EXERCISE INSTRUCTIONS →
Drop every picture, then transcribe the remaining data exactly.

STORED DATA →
________________________

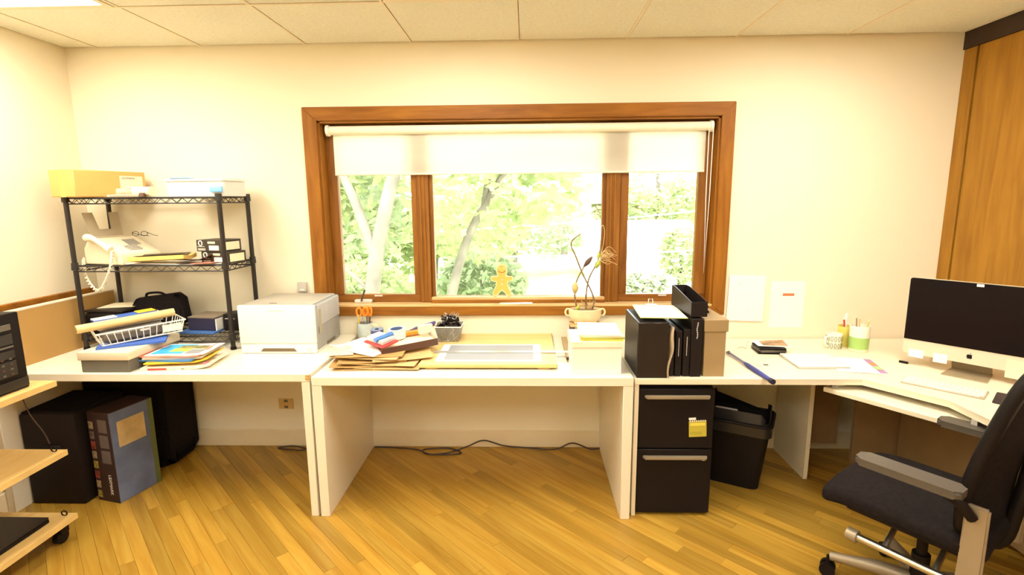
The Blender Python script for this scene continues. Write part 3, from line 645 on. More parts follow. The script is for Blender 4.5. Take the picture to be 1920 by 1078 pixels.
obj('tape', ring(.036, .012, .05), mat('navy_tape', (.05, .06, .16), .3), tp, smooth=True); obj('clear_case', ring(.039, .0365, .03), M_clear, tp, smooth=True)
gl = thing('hole_punch', 'purple hand held punch behind the white tape', 'punch', (-.62, 2.90, TZ+.010), rot=(0, R(-14), R(18)))
q = nb(); tube(q, curve([(-.09, 0, .01), (-.03, 0, .03), (.04, 0, .028), (.10, 0, .035)], 5), [.008]*3+[.017]*10+[.010]*3, 10); obj('grip', q, mat('purple_plastic', (.13, .04, .13), .4), gl, smooth=True)
bxo('lever', mat('indigo_plastic', (.08, .07, .22), .4), gl, -.02, .11, -.012, .012, .036, .05, .004)
tag(obj('card_pack', box(nb(), -.05, .05, -.02, .02, 0, .02, .002), M_orange, None, (-.655, 2.83, TZ+.03), (0, R(-4), R(20))), 'small orange packet in the supply tray', 'packet')
tag(obj('card_pack', box(nb(), -.04, .04, -.012, .012, 0, .045, .002), M_paperc, None, (-.565, 2.815, TZ+.045), (0, R(-4), R(30))), 'cream folded card at the tray right end', 'card')
# wire cup of binder clips
wc = thing('clip_basket', 'small grey mesh cup full of binder clips', 'cup', (-.455, 2.975, ZM+.0))
def frus(bm, a, b, h, t=.0):
    vs = [bm.verts.new((sx*w_, sy*w_, z)) for w_, z in ((a, 0), (b, h)) for sx, sy in ((-1,-1),(1,-1),(1,1),(-1,1))]
    for i in range(4): bm.faces.new((vs[i], vs[(i+1) % 4], vs[4+(i+1) % 4], vs[4+i]))
    bm.faces.new(vs[:4]); return bm
q = nb(); frus(q, .050, .075, .118); wo = obj('mesh_sides', q, M_mesh, wc); md_ = wo.modifiers.new('thick', 'SOLIDIFY'); md_.thickness = .0015
q = nb(); tube(q, [(-.076, -.076, .118), (.076, -.076, .118), (.076, .076, .118), (-.076, .076, .118)], .0035, 8, closed=True); obj('rim', q, M_whitep, wc, smooth=True)
q = nb()
for k in range(16):
    x0, z0 = rng.uniform(-.042, .042), rng.uniform(.01, .09); a = rng.uniform(0, 3.1)
    tube(q, [(x0, -.056-z0*.21-.001, z0), (max(-.05, min(.05, x0+.045*math.cos(a))), -.056-z0*.21-.003, min(.113, z0+.04*abs(math.sin(a))))], .0016, 5)
obj('wire_weave', q, M_steel, wc)
bcm = nb(); prism(bcm, [(-.013, 0), (.013, 0), (.004, .026), (-.004, .026)], -.021, .021, 'Y'); 
bc0 = thing('binder_clip', 'black binder clip heaped on the mesh cup', 'clip', group='binder clips in the mesh cup')
obj('clip_body', bcm, M_black, bc0)
for s in (-1, 1):
    q = nb(); tube(q, [(s*.004, -.010, .025), (s*.020, -.008, .040), (s*.020, .008, .040), (s*.004, .010, .025)], .0013, 5); obj('wire_arm', q, M_steel, bc0)
clips = []
for k in range(14):
    if k == 0: c = bc0
    else:
        c = bc0.copy(); C.objects.link(c)
        for chd in bc0.children:
            cc = chd.copy(); C.objects.link(cc); cc.parent = c
    lay = k//7
    c.location = (-.455+(.05 if lay == 0 else .035)*math.cos(k*.9), 2.975+(.05 if lay == 0 else .03)*math.sin(k*.9), ZM+.098+lay*.042)
    c.rotation_euler = (rng.uniform(-.9, .9), rng.uniform(-.9, .9), rng.uniform(0, 6))
    c['label'] = 'black binder clip heaped in the mesh cup'
# drawing board with T-square
db = thing('drawing_board', 'pale wooden drawing board lying on the middle desk', 'board', (-.20, 2.80, ZM), R(0))
bxo('board', M_draw, db, -.345, .345, -.305, .31, .010, .028, .002)
for s in (-.28, .28): bxo('batten', M_draw, db, s-.03, s+.03, -.29, .29, 0, .010)
bxo('metal_edge', M_steel, db, .3455, .349, -.305, .31, .011, .0285)
tag(bxo('drawing_sheet', M_paper, None, -.47, .07, 2.545, 2.86, ZM+.0283, ZM+.0292), 'white sheet taped on the drawing board', 'paper')
tag(bxo('grey_sheet', M_bluegrey, None, -.43, .03, 2.57, 2.84, ZM+.0294, ZM+.030), 'blue grey print on the drawing board sheet', 'print')
ts = thing('t_square', 'steel T-square lying across the drawing board', 'ruler', (0, 0, ZM))
bxo('blade', M_steel, ts, -.50, .215, 2.688, 2.722, .0305, .0325); hd = bxo('head', M_tanbox, ts, .200, .232, 2.62, 3.02, .020, .0305); bxo('head_end', M_dark, ts, .200, .232, 2.605, 2.62, .018, .0305)
bxo('head_foot', M_tanbox, ts, .204, .228, 2.63, 3.0, .0, .020)
# white box and folders
wb = thing('white_box', 'white cardboard box at the right end of the middle desk', 'box', (.33, 2.53, ZM), R(0))
bxo('carton', M_whitep, wb, -.118, .118, -.105, .135, 0, .16, .002); bxo('lid', mat('box_cream', (.86, .78, .60), .6), wb, -.122, .122, -.109, .139, .135, .165, .002)
for i, (m, lb, dx, rz) in enumerate(((M_lemon, 'lemon yellow folder at the bottom of the white box stack', .05, -3), (M_lime, 'lime green folder in the white box stack', .05, 2), (M_paperc, 'cream folder below the top sheet on the white box', .045, -1), (M_paper, 'white folder on top of the stack on the white box', .035, -4))):
    tag(obj('folder', box(nb(), -.10, .10, -.125, .12, 0, .007), m, None, (.33+dx*.6, 2.555, ZM+.1655+.0085*i), (0, 0, R(rz))), lb, 'folder', 'folders on the white box')
pencil('pen', 'white pen lying on the folders over the white box', 'pen', (.38, 2.44, ZM+.185), (.462, 2.432, ZM+.187), .004, M_whitep, None)
# pottery planter on a stand
pd = thing('planter_stand', 'small dark wooden stand carrying the pottery planter', 'stand', (.34, 3.04, ZM))
bxo('top', M_sill, pd, -.09, .09, -.06, .06, .098, .108, .002)
for a in (-.075, .075):
    for b in (-.045, .045): bxo('leg', M_brown, pd, a-.012, a+.012, b-.012, b+.012, 0, .098)
pp = thing('planter', 'cream pottery planter with ring handles and bare orchid', 'planter', (.34, 3.04, ZM+.1085))
q = nb(); lathe(q, [(.060, 0), (.062, .006), (.075, .012), (.094, .045), (.098, .085), (.093, .088), (.088, .07), (.001, .068)], 32, sx=1.0, sy=.62); obj('pot', q, M_cerc, pp, smooth=True)
q = nb(); lathe(q, [(.088, .0), (.086, .010), (.05, .016), (.001, .02)], 24, (0, 0, .066), sy=.6); obj('bark_mix', q, M_soil, pp, smooth=True)
for s in (-1, 1):
    q = nb(); tube(q, [(s*(.100+.016*math.cos(t*math.pi/8)), 0, .066+.021*math.sin(t*math.pi/8)) for t in range(16)], .0055, 8, closed=True); obj('ring_handle', q, M_cerc, pp, smooth=True)
for fx_, fy_ in ((-.05, -.02), (.05, -.02), (0, .03)):
    q = nb(); lathe(q, [(.012, -.003), (.016, .006), (.014, .012)], 10, (fx_, fy_, .0031)); obj('foot', q, M_cerc, pp, smooth=True)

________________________

SOLUTION TO THIS TASK →
The Blender Python script for this scene continues. Write part 3, from line 645 on. More parts follow. The script is for Blender 4.5. Take the picture to be 1920 by 1078 pixels.
obj('tape', ring(.036, .012, .05), mat('navy_tape', (.05, .06, .16), .3), tp, smooth=True); obj('clear_case', ring(.039, .0365, .03), M_clear, tp, smooth=True)
gl = thing('hole_punch', 'purple hand held punch behind the white tape', 'punch', (-.62, 2.90, TZ+.010), rot=(0, R(-14), R(18)))
q = nb(); tube(q, curve([(-.09, 0, .01), (-.03, 0, .03), (.04, 0, .028), (.10, 0, .035)], 5), [.008]*3+[.017]*10+[.010]*3, 10); obj('grip', q, mat('purple_plastic', (.13, .04, .13), .4), gl, smooth=True)
bxo('lever', mat('indigo_plastic', (.08, .07, .22), .4), gl, -.02, .11, -.012, .012, .036, .05, .004)
tag(obj('card_pack', box(nb(), -.05, .05, -.02, .02, 0, .02, .002), M_orange, None, (-.655, 2.83, TZ+.03), (0, R(-4), R(20))), 'small orange packet in the supply tray', 'packet')
tag(obj('card_pack', box(nb(), -.04, .04, -.012, .012, 0, .045, .002), M_paperc, None, (-.565, 2.815, TZ+.045), (0, R(-4), R(30))), 'cream folded card at the tray right end', 'card')
# wire cup of binder clips
wc = thing('clip_basket', 'small grey mesh cup full of binder clips', 'cup', (-.455, 2.975, ZM+.0))
def frus(bm, a, b, h, t=.0):
    vs = [bm.verts.new((sx*w_, sy*w_, z)) for w_, z in ((a, 0), (b, h)) for sx, sy in ((-1,-1),(1,-1),(1,1),(-1,1))]
    for i in range(4): bm.faces.new((vs[i], vs[(i+1) % 4], vs[4+(i+1) % 4], vs[4+i]))
    bm.faces.new(vs[:4]); return bm
q = nb(); frus(q, .050, .075, .118); wo = obj('mesh_sides', q, M_mesh, wc); md_ = wo.modifiers.new('thick', 'SOLIDIFY'); md_.thickness = .0015
q = nb(); tube(q, [(-.076, -.076, .118), (.076, -.076, .118), (.076, .076, .118), (-.076, .076, .118)], .0035, 8, closed=True); obj('rim', q, M_whitep, wc, smooth=True)
q = nb()
for k in range(16):
    x0, z0 = rng.uniform(-.042, .042), rng.uniform(.01, .09); a = rng.uniform(0, 3.1)
    tube(q, [(x0, -.056-z0*.21-.001, z0), (max(-.05, min(.05, x0+.045*math.cos(a))), -.056-z0*.21-.003, min(.113, z0+.04*abs(math.sin(a))))], .0016, 5)
obj('wire_weave', q, M_steel, wc)
bcm = nb(); prism(bcm, [(-.013, 0), (.013, 0), (.004, .026), (-.004, .026)], -.021, .021, 'Y'); 
bc0 = thing('binder_clip', 'black binder clip heaped on the mesh cup', 'clip', group='binder clips in the mesh cup')
obj('clip_body', bcm, M_black, bc0)
for s in (-1, 1):
    q = nb(); tube(q, [(s*.004, -.010, .025), (s*.020, -.008, .040), (s*.020, .008, .040), (s*.004, .010, .025)], .0013, 5); obj('wire_arm', q, M_steel, bc0)
clips = []
for k in range(14):
    if k == 0: c = bc0
    else:
        c = bc0.copy(); C.objects.link(c)
        for chd in bc0.children:
            cc = chd.copy(); C.objects.link(cc); cc.parent = c
    lay = k//7
    c.location = (-.455+(.05 if lay == 0 else .035)*math.cos(k*.9), 2.975+(.05 if lay == 0 else .03)*math.sin(k*.9), ZM+.098+lay*.042)
    c.rotation_euler = (rng.uniform(-.9, .9), rng.uniform(-.9, .9), rng.uniform(0, 6))
    c['label'] = 'black binder clip heaped in the mesh cup'
# drawing board with T-square
db = thing('drawing_board', 'pale wooden drawing board lying on the middle desk', 'board', (-.20, 2.80, ZM), R(0))
bxo('board', M_draw, db, -.345, .345, -.305, .31, .010, .028, .002)
for s in (-.28, .28): bxo('batten', M_draw, db, s-.03, s+.03, -.29, .29, 0, .010)
bxo('metal_edge', M_steel, db, .3455, .349, -.305, .31, .011, .0285)
tag(bxo('drawing_sheet', M_paper, None, -.47, .07, 2.545, 2.86, ZM+.0283, ZM+.0292), 'white sheet taped on the drawing board', 'paper')
tag(bxo('grey_sheet', M_bluegrey, None, -.43, .03, 2.57, 2.84, ZM+.0294, ZM+.030), 'blue grey print on the drawing board sheet', 'print')
ts = thing('t_square', 'steel T-square lying across the drawing board', 'ruler', (0, 0, ZM))
bxo('blade', M_steel, ts, -.50, .215, 2.688, 2.722, .0305, .0325); hd = bxo('head', M_tanbox, ts, .200, .232, 2.62, 3.02, .020, .0305); bxo('head_end', M_dark, ts, .200, .232, 2.605, 2.62, .018, .0305)
bxo('head_foot', M_tanbox, ts, .204, .228, 2.63, 3.0, .0, .020)
# white box and folders
wb = thing('white_box', 'white cardboard box at the right end of the middle desk', 'box', (.33, 2.53, ZM), R(0))
bxo('carton', M_whitep, wb, -.118, .118, -.105, .135, 0, .16, .002); bxo('lid', mat('box_cream', (.86, .78, .60), .6), wb, -.122, .122, -.109, .139, .135, .165, .002)
for i, (m, lb, dx, rz) in enumerate(((M_lemon, 'lemon yellow folder at the bottom of the white box stack', .05, -3), (M_lime, 'lime green folder in the white box stack', .05, 2), (M_paperc, 'cream folder below the top sheet on the white box', .045, -1), (M_paper, 'white folder on top of the stack on the white box', .035, -4))):
    tag(obj('folder', box(nb(), -.10, .10, -.125, .12, 0, .007), m, None, (.33+dx*.6, 2.555, ZM+.1655+.0085*i), (0, 0, R(rz))), lb, 'folder', 'folders on the white box')
pencil('pen', 'white pen lying on the folders over the white box', 'pen', (.38, 2.44, ZM+.185), (.462, 2.432, ZM+.187), .004, M_whitep, None)
# pottery planter on a stand
pd = thing('planter_stand', 'small dark wooden stand carrying the pottery planter', 'stand', (.34, 3.04, ZM))
bxo('top', M_sill, pd, -.09, .09, -.06, .06, .098, .108, .002)
for a in (-.075, .075):
    for b in (-.045, .045): bxo('leg', M_brown, pd, a-.012, a+.012, b-.012, b+.012, 0, .098)
pp = thing('planter', 'cream pottery planter with ring handles and bare orchid', 'planter', (.34, 3.04, ZM+.1085))
q = nb(); lathe(q, [(.060, 0), (.062, .006), (.075, .012), (.094, .045), (.098, .085), (.093, .088), (.088, .07), (.001, .068)], 32, sx=1.0, sy=.62); obj('pot', q, M_cerc, pp, smooth=True)
q = nb(); lathe(q, [(.088, .0), (.086, .010), (.05, .016), (.001, .02)], 24, (0, 0, .066), sy=.6); obj('bark_mix', q, M_soil, pp, smooth=True)
for s in (-1, 1):
    q = nb(); tube(q, [(s*(.100+.016*math.cos(t*math.pi/8)), 0, .066+.021*math.sin(t*math.pi/8)) for t in range(16)], .0055, 8, closed=True); obj('ring_handle', q, M_cerc, pp, smooth=True)
for fx_, fy_ in ((-.05, -.02), (.05, -.02), (0, .03)):
    q = nb(); lathe(q, [(.012, -.003), (.016, .006), (.014, .012)], 10, (fx_, fy_, .0031)); obj('foot', q, M_cerc, pp, smooth=True)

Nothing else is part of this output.